Thursday, September 6, 2018

The anonymous NYT op-ed - initial thoughts

I haven't gone wonky enough to try to quantitatively compare leak-based assessments of the climate in this White House to past ones. All administrations come in for palace-intrigue tell-alls. Certainly, Bob Woodward has made that his stock in trade since the mid-1970s, and his latest appears to be in line with the way he's approached previous administrations. Omarosa Manigault Newman's tome is different in tone, which is understandable given her history with the Very Stable Genius. There are compelling reasons to cast doubt on her credibility.

Still, there have been a number of such books and articles, and roiling chaos seems to be the common theme.
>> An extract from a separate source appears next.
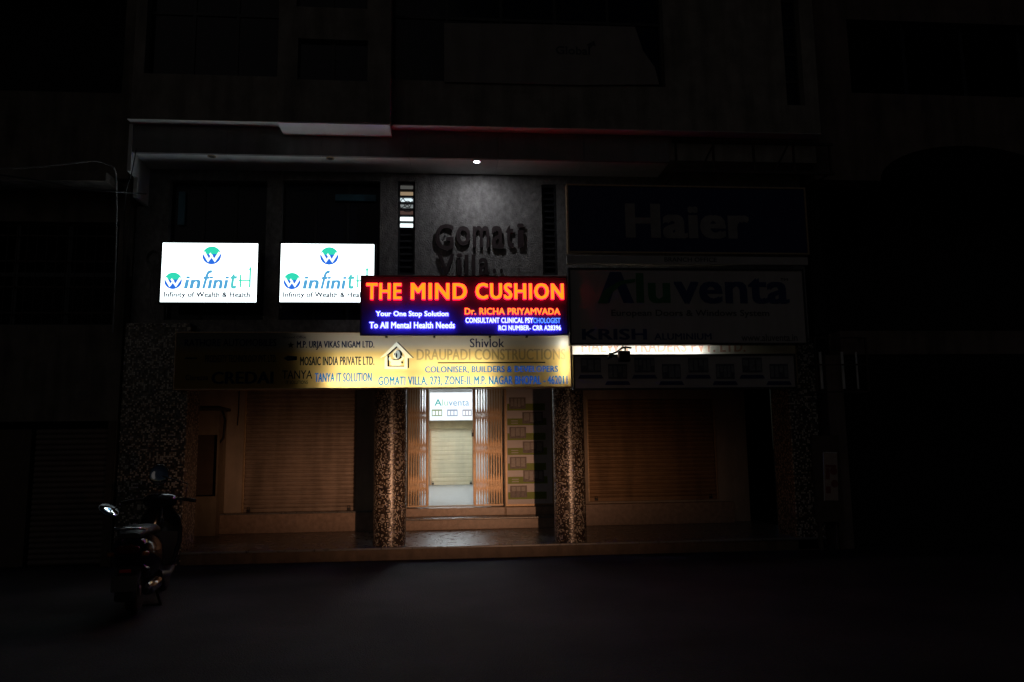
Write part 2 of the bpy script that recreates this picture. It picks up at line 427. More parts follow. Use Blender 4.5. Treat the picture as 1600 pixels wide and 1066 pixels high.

There's the very public and indisputable way people get fired, for one thing. I'll bet that Rex Tillerson has to work concertedly at not letting seething bitterness overtake his basic life outlook.

But now comes this unsigned column in the New York Times. I haven't checked around yet, but I'll bet the takes among both the hard left and the shills and throne-sniffers of Trump-world are so predictable that the same phrases will recur in the various responses within each camp. "This is what we get for letting this maniac steal the election" from the hard left, and "the deep-state long knives are out for this great leader" from the Trumpists.

But I just read the piece, and it speaks for me - and I've certainly never worked in this administration

The author sounds like a principled three-pillar conservative to me, one who has the maturity and evenness of mind to applaud the good moves of this era and simultaneously see that something is very wrong:

Don’t get me wrong. There are bright spots that the near-ceaseless negative coverage of the administration fails to capture: effective deregulation, historic tax reform, a more robust military and more.
But these successes have come despite — not because of — the president’s leadership style, which is impetuous, adversarial, petty and ineffective.
Doesn't this sound just like how you've envisioned cabinet / staff meetings unfolding?

Meetings with him veer off topic and off the rails, he engages in repetitive rants, and his impulsiveness results in half-baked, ill-informed and occasionally reckless decisions that have to be walked back.
“There is literally no telling whether he might change his mind from one minute to the next,” a top official complained to me recently, exasperated by an Oval Office meeting at which the president flip-flopped on a major policy decision he’d made only a week earlier. 

I am heartened to be reassured of this:

The erratic behavior would be more concerning if it weren’t for unsung heroes in and around the White House. Some of his aides have been cast as villains by the media. But in private, they have gone to great lengths to keep bad decisions contained to the West Wing, though they are clearly not always successful.
It may be cold comfort in this chaotic era, but Americans should know that there are adults in the room. We fully recognize what is happening. And we are trying to do what’s right even when Donald Trump won’t. 
The policy area that the author chooses as his or her example of how this plays out is foreign policy, which leads me to believe he or she works in some kind of national-security capacity, but that may not be the case.

Okay, I will now start making the rounds and seeing how the different camps are reacting to this.

I'll make a prediction of the low-hanging-fruit variety. The shills are going to be mad that someone could be so "traitorous and cowardly" as to do this. The left will cherry-pick phrases they want to drill into the public mind in this final runup to the midterm elections.

And those of us who want to see conservative principles drive American politics, government, and civic life generally are going to say, "That's exactly how I thought it was."

7 comments:

  1. I doubt whether Donnie's ever dipped into a deeper throat.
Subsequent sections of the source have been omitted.